Mr. ––– administered the Sacrament here to-day, the first
time it was ever administered by Episcopalians in Ashland. There were fifty
communicants, the large majority of them refugees. Our society here has been
greatly improved by the refugees from Fredericksburg. The hotel is full. The
Goodwins have rented the last vacant cottage, and are boarding others. The Roberts,
with their three pretty young daughters and son, occupy the ball-room of the
hotel. The dressing-room makes a pleasant chamber, and the long dancing-room,
partitioned off into rooms by the suspension of their handsome crimson damask
curtains, is very pretty, and, for spring and summer use, makes very
comfortable apartments.
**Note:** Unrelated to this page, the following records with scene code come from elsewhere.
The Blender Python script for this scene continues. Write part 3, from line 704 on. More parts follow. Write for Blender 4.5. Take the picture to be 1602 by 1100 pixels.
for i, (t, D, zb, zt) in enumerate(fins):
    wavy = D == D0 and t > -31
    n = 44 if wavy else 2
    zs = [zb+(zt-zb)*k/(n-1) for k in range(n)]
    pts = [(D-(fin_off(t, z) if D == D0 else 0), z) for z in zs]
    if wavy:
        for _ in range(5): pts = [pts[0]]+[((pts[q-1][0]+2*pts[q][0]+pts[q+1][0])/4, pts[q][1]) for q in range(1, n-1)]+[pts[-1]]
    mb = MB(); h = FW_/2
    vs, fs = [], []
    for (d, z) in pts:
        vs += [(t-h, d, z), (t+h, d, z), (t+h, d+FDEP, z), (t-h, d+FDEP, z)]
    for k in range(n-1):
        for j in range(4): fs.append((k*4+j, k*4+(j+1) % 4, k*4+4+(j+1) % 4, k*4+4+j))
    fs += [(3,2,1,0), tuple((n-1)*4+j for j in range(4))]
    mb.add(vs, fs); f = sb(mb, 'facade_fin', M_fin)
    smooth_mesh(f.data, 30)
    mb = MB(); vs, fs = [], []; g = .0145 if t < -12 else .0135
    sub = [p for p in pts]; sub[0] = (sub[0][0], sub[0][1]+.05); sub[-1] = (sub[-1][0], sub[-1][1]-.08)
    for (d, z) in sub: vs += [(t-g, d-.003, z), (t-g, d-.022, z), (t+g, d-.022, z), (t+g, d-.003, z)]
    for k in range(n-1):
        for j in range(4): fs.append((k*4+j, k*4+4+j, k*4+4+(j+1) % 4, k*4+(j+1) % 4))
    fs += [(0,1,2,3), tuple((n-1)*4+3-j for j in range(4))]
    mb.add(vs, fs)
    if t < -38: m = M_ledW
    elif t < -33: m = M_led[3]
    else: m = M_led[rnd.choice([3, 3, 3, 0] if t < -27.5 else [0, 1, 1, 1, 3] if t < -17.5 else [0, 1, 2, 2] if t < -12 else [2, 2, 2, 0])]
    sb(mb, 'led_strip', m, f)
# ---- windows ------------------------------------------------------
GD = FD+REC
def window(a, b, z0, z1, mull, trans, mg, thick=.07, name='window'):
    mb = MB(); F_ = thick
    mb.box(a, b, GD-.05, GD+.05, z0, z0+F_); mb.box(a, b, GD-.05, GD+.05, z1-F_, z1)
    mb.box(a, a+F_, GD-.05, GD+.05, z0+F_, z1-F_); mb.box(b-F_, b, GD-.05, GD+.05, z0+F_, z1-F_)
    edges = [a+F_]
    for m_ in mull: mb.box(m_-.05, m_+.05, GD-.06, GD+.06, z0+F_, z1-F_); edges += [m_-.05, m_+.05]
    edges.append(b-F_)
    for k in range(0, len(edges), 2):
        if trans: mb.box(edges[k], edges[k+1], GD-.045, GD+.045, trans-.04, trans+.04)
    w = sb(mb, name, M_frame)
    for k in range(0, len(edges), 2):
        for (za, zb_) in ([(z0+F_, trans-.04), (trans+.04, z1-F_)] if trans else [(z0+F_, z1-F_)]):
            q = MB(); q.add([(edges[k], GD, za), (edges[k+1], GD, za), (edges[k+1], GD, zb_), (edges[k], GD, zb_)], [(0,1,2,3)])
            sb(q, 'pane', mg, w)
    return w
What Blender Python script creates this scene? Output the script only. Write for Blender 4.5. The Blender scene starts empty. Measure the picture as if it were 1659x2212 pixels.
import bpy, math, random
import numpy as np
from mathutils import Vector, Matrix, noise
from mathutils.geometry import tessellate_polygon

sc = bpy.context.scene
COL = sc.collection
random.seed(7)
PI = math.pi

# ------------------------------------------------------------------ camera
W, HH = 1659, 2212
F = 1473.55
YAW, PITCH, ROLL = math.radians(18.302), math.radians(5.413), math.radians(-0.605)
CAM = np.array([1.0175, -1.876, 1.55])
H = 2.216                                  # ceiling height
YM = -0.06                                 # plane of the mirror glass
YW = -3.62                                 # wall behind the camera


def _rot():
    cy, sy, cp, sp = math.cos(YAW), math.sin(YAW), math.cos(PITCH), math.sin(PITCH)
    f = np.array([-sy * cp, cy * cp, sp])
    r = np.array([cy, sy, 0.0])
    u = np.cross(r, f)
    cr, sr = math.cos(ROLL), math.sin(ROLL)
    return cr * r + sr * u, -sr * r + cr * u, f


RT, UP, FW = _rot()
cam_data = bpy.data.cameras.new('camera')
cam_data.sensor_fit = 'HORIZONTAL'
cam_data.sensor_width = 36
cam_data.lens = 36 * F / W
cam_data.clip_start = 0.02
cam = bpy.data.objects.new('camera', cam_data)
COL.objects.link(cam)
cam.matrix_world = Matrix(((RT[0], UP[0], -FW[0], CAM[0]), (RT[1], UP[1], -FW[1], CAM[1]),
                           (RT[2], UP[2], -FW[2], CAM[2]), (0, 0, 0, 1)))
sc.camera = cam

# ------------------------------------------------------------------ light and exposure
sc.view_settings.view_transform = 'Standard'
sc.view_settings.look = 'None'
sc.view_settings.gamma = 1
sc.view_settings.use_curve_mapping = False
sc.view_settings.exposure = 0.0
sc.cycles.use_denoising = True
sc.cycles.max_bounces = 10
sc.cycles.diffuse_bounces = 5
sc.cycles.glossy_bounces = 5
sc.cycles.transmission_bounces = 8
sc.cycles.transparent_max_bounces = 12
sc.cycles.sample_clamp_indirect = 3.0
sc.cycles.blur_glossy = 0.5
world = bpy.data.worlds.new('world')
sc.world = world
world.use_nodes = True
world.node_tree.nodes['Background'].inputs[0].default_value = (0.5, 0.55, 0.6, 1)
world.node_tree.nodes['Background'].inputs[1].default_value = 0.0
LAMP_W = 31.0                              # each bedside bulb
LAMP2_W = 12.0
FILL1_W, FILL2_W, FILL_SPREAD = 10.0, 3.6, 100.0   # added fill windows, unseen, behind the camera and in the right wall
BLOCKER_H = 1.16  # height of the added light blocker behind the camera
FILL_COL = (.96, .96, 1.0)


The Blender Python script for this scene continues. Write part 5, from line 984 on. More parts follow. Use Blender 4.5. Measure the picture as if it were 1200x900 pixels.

They saved some of their furniture, and are nicely
fixed for refugees, who must do the best they can, and be thankful it is no
worse. The Chinns seem very happy in the old billiard-rooms; the large room
answers the double purpose of dining-room and parlour, and the smaller rooms,
which I am afraid were once used for card-playing when this place was a summer
resort, are now put to a better use, as sleeping apartments and kitchen for
three most agreeable families. One family in the opposite cottage has
interested us very much. Mr. Wade (the husband) was an Englishman, who had been
in office in Washington; he resigned and came South on the breaking out of the
war, placed his family in Richmond, and joined our army; he was not young or healthy,
and soon was broken down by the service; he was then made clerk in the
Quartermaster's Department, and removed his family to Ashland for cheapness. He
was very highly educated and gentlemanly, and his coming here seems to me very
mysterious. Soon after his removal to this place he grew worse and died. His
wife and five children were left penniless and friendless. They seemed to have
no acquaintances, however slight. The villagers, from their limited resources,
raised a sum for her present support, and after much difficulty procured her a
situation in the Note-signing Department. She goes into the city every morning
on the cars, as do several other ladies to the duties of their offices, leaving
her children to the care of a faithful coloured nurse, whom she never saw until
two months ago. We have taught her the art of making soap of concentrated ley,
and often when she gets on the train, a basket may be seen in the freight-train
filled with soap, which she sells to the grocers or commissaries. She is an interesting-looking
woman, Northern born and educated. Her father, she says, is a Colonel in the
Yankee army. She wrote to him again and again, and one of our gentlemen did the
same, representing her case. After long silence he has written to her a short
letter, which she showed me, inviting her, in rather an indifferent manner, to
come to Georgetown, where her mother is now staying, but remits her no money to
pay her passage or to support her here. Our gentlemen have interested Mr.
Lawley, an Englishman of some note in Richmond, in her case; and her husband
having been a British subject, he may be enabled to get her a passport and a
free passage on the flag-of-truce boat.